Right -- that was lucky. I suspect the emulation route will win out
here.

> And from a hardening perspective: The more code we add that fiddles
> around with PTEs directly, rather than going through higher-level
> abstractions, the higher the chance that something gets horribly
> screwed up. For example, this bit from your patch looks *really*
> suspect:
> 
> +                       preempt_disable();
> +                       set_pte_at(&init_mm, vaddr, ptep,
> pte_mkold(*(READ_ONCE(ptep))));
> +                       local_flush_tlb_kernel_range(vaddr, vaddr + PAGE_SIZE);
> +                       preempt_enable();
> 
> First off, that set_pte_at() is just a memory write; I don't see why
> you put it inside a preempt_disable() region.
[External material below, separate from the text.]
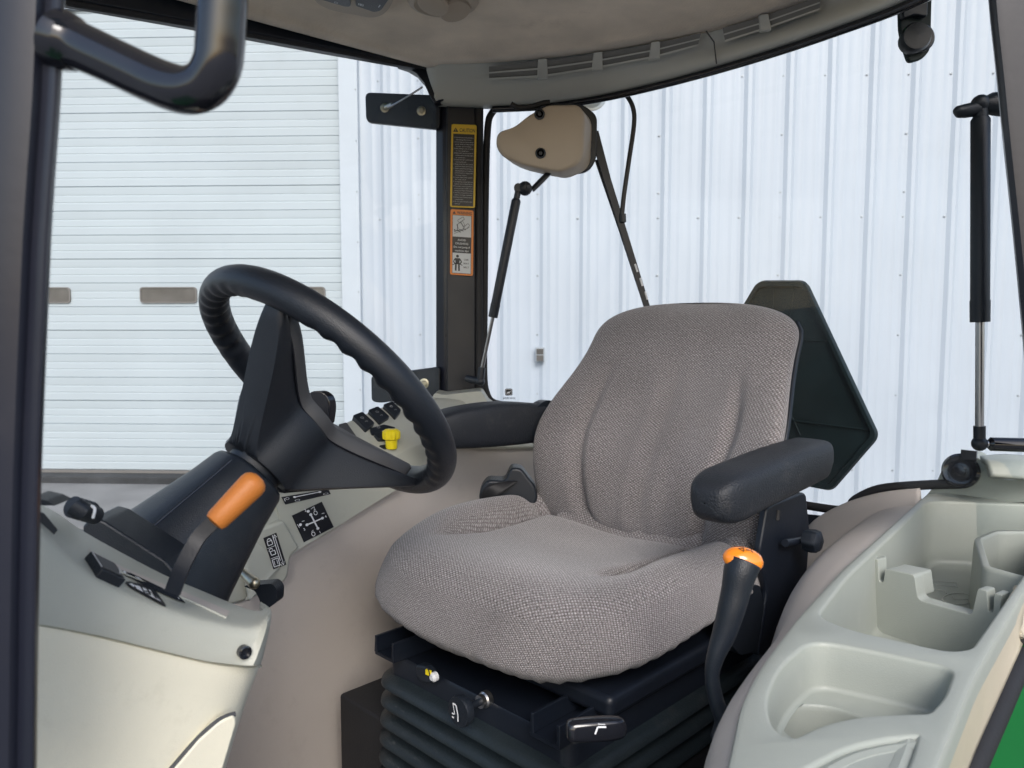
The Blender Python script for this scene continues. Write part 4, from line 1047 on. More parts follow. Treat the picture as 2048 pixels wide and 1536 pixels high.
for k_ in (1.004, 1.012, 1.012, 1.004): pass
mb.tube([WPos(RC[i]*1.0, 2*pi*i/n, topz(RC[i])+.0004) for i in range(0, n, 2)], .0010, 'gloss_black', 6, closed=True); mb.build('cover_seam', stw)
mb = MB(); mb.lathe(WC-wn*.145, wn, [(0, .030), (.006, .034), (.020, .034)], 'black_plastic', 32)
mb.build('hub', stw)
# column shroud
def col_sec(t, re, rl, sh=0, n=40, p=2.6):
    c_ = WC-wn*t+e2*sh; out = []
    for i in range(n):
        th = 2*pi*i/n; c1, s1_ = cos(th), sin(th)
        u_ = abs(c1)**(2/p)*(1 if c1 > 0 else -1); v_ = abs(s1_)**(2/p)*(1 if s1_ > 0 else -1)
        out.append(c_+e1*u_*rl+e2*v_*re)
    return out
secs = [(.139, .0, .0), (.1392, .036, .038), (.141, .0405, .043), (.146, .043, .046), (.18, .049, .052), (.22, .058, .063), (.26, .067, .075), (.30, .079, .090), (.315, .085, .096), (.318, .0, .0)]
mb = MB(); mb.grid([col_sec(*s) for s in secs], 'black_plastic', cv=True); cs_ = mb.build('column_shroud', tr, 'black tapered steering column shroud', sharp=50)
mb = MB(); mb.grid([col_sec(t, a_, b_) for t, a_, b_ in ((.292, .0, .0), (.293, .084, .092), (.298, .094, .101), (.303, .096, .103), (.306, .093, .100), (.33, .090, .098), (.335, .100, .108), (.36, .104, .11), (.42, .10, .11), (.50, .11, .12), (.501, 0, 0))], 'black_plastic', cv=True)
mb.build('shroud_base', cs_, sharp=50)
mb = MB(); sq = []
for t, re_, rl_ in ((.15, .0435, .0465), (.18, .049, .052), (.22, .058, .063), (.26, .067, .075), (.288, .0755, .086)):
    sq.append(col_sec(t, re_+.0003, rl_+.0003)[int(40*.19)])
mb.tube(sq, .0013, 'gloss_black', 8, sm=4); mb.build('cowl_seam', cs_)
# stepped black plastic between the column and the bezel
mb = MB(); mb.prism([PD(x, y, .70) for x, y in rnd([(164, 1052), (182, 1036), (206, 1042), (262, 1078), (330, 1122), (350, 1146), (336, 1162), (248, 1122), (166, 1084)], 6)], V((0, .05, 0)), 'black_plastic')
mb.build('shroud_step', cs_, bevel=.006)
# ================================================================== SEAT
A0 = -.04
seat = bpy.data.objects.new('seat', None); COL.objects.link(seat); seat.parent = tr; WP[seat] = T(A0, .28, -.62); seat.location = WP[seat]-WP[tr]
seat['label'] = 'grey woven cloth operator seat with black armrests on a bellows suspension'
def sgn(x): return 1 if x >= 0 else -1
# cushion
def cushion():
    mb = MB(); nR, nA = 56, 200
    HW, B0, B1 = .277, .030, .572
    cb, hb = (B0+B1)/2, (B1-B0)/2
    def outline(an):
        c_, s_ = cos(an), sin(an); p = 3.2
        r = (abs(c_)**p+abs(s_)**p)**(-1/p)
        a = HW*r*c_; b = hb*r*s_
        fr = max(0, s_)             # front slightly wider and rounder
        return a*(1-.06*max(0, -s_)), b
    g_ = []; uvs = []
    def zt_(x, y):                   # x lateral -1..1, y fore-aft -1..1 (front +)
        z = -.352
        bol = 1/(1+exp(-(abs(x)-.70)/.05))
        fade = 1/(1+exp((y-.42)/.12))
        z += .036*bol*(fade)+.004*bol
        z += .012*exp(-((y-.62)/.3)**2)*(1-bol*.3)      # front roll
        z -= .020*exp(-((x)/.5)**2-((y+.25)/.5)**2)
        # crease between bolster and centre
        cx_ = .62-.10*max(0, y+.2)
        z -= .034*exp(-((abs(x)-cx_)/.05)**2)*(1/(1+exp((y-(.42 if x > 0 else .25))/.08)))*(1/(1+exp(-(y+.75)/.1)))
        # rear cross crease and raised rear
        z += .012/(1+exp((y+.60-.15*x*x)/.05)); z -= .016*exp(-((y+.55-.15*x*x)/.06)**2)
        z -= .020*exp(-((x+.60)/.07)**2-((y-.30)/.09)**2)
        z += .0012*sin(x*9+y*4)
        return z
    for i in range(nR+1):
        q = i/nR; row = []; ur = []
        for j in range(nA):
            an = 2*pi*j/nA-pi/2; oa, ob = outline(an)
            if q < .62:              # top
                r = (q/.62); rr_ = r**.9 if r > 0 else 0
                k = min(1, rr_)*.93
                x, y = oa/HW*k, ob/hb*k
                z = zt_(x, y)
                ed = max(0, (k-.62)/.31)
                z -= .030*ed**2.6
                a, b = oa*k, ob*k
            else:                    # side roll and underside
                t = (q-.62)/.38
                zedge = zt_(oa/HW*.93, ob/hb*.93)-.030
                fr = max(0, sin(an)); hgt = .086+.014*fr
                ang = t*pi*.56
                k = .93+.075*sin(min(ang*1.25, pi))*(1)-.0*t
                if t > .6: k -= .20*((t-.6)/.4)**1.7
                z = zedge-hgt*t**1.05
                a, b = oa*k, ob*k
                # gathered puckers near the lower hem
                z += .0014*sin(an*70)*max(0, t-.5)*2; k_ = 1+.009*sin(an*62+sin(an*9)*2)*max(0, t-.45)*2
                a *= k_; b *= k_
            row.append(T(A0+.024+a, cb+b, z))
            lenr = q*.5
            if q < .62: ur.append((a+10, b+10+0*z))
            else:
                t = (q-.62)/.38; L2 = t*.15
                rad = sqrt(a*a+b*b); ur.append((10+oa*.93+oa/max(rad, .01)*L2*1.0, 10+ob*.93+ob/max(rad, .01)*L2*1.0))
        g_.append(row); uvs.append(ur)
    mb.grid(g_, 'seat_fabric', cv=True, uv=uvs)
    return mb.build('cushion', seat, 'grey woven cloth cushion with side bolsters', sharp=180)
cushion()
def backrest():
    mb = MB(); nV, nA = 80, 160
    g_ = []; uvs = []
    zb_, zt2 = -.392, .032
    def half(t):                    # half width by height
        def base(t): return .238+.008*exp(-((t-.5)/.16)**2)-(.028*sm3((t-.40)/.45) if t > .4 else 0)
        v = base(t); k = 2.7
        if t > .82: v *= max(0, 1-((t-.82)/.18)**k)**(1/k)
        if t < .14: v *= max(0, 1-((.14-t)/.14)**k)**(1/k)
        return v
    for i in range(nV+1):
        q = i/nV
        # vertical parameter eased so ends are dense
        t = .5-.5*cos(pi*q)
        cap = min(1, sin(pi*q)**.5*1.18) if q not in (0, 1) else 0.0
        cap = min(1, (1-(2*q-1)**8)) if 0 < q < 1 else 0
        capw = max(0, min(1, (1-abs(2*t-1)**12)))**.5 if 0 < t < 1 else 0
        th = (.040+.012*exp(-((t-.3)/.25)**2))*capw**1.0
        hw = half(t)
        z = zb_+(zt2-zb_)*t
        bc = .105-.155*t-.03*sin(pi*t)*0 + .020*exp(-((t-.28)/.22)**2)
        row = []; ur = []
        for j in range(nA):
            an = 2*pi*j/nA-pi/2; c_, s_ = cos(an), sin(an); p = 2.7
            x = abs(c_)**(2/p)*sgn(c_); y = abs(s_)**(2/p)*sgn(s_)
            a = hw*x; b = bc+th*y+(.014+.062*exp(-((t-.45)/.29)**2))*abs(x)**2.2
            if s_ > 0:               # front face
                w8 = (1-abs(x)**6)
                low_ = exp(-((t-.30)/.34)**2)
                b += .008*low_*(abs(x)**2.4)*s_**.3
                gl_ = 1/(1+exp((t-.62)/.05))*min(1, t*12)
                xc = .50+.10*sin(t*3.2)+(.12*(t-.3))
                b -= .020*gl_*exp(-((x-xc)/.05)**2)*s_**.3
                b -= .020*gl_*exp(-((x+xc)/.05)**2)*s_**.3
                g2_ = 1/(1+exp((t-.70)/.04))*min(1, t*10)
                b -= .013*g2_*exp(-((x-.02)/.035)**2); b -= .003*g2_*exp(-((x+.22)/.04)**2)*(t < .5)
                b += .004*g2_*exp(-((x-.10)/.06)**2)
                b += .0010*sin(x*8+t*9)
            row.append(T(A0+.005+a, b, z))
        arc = [0]
        for j in range(1, nA): arc.append(arc[-1]+(row[j]-row[j-1]).length)
        mid = arc[nA//2]
        for j in range(nA): ur.append((20+(arc[j]-mid if capw > .5 else sgn(j-nA/2)*abs(arc[j]-mid)), z+20+(abs(2*t-1)**14)*.03*sgn(t-.5)))
        g_.append(row); uvs.append(ur)
    mb.grid(g_, 'seat_fabric', cv=True, uv=uvs)
    b_ = mb.build('backrest', seat, 'grey woven cloth backrest with vertical creases', sharp=180)
    # hard shell behind
    mb = MB(); g_ = []
    for i in range(25):
        t = .06+.86*i/24; hw = half(t)-.002; z = zb_+(zt2-zb_)*t; bc = .105-.155*t+.020*exp(-((t-.28)/.22)**2)-.022
        g_.append([T(A0+hw*x*.965, bc-.030*(1-abs(x)**3)+(.014+.062*exp(-((t-.45)/.29)**2))*abs(x)**2.2-.006, z) for x in [-1+k/8 for k in range(17)]])
    mb.grid(g_, 'black_plastic'); mb.build('backrest_shell', seat, 'black shell behind the backrest', solid=.006, off=0)
backrest()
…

> But more importantly, sticking a local TLB flush inside a
> preempt_disable() region with nothing else in there looks really
> shady. How is that supposed to work? If we migrate from CPU0 to CPU1
> directly before this region, and then from CPU1 back to CPU0 directly
> afterwards, the local TLB flush will have no effect.

Yeah, true, that's another good reason not to do this.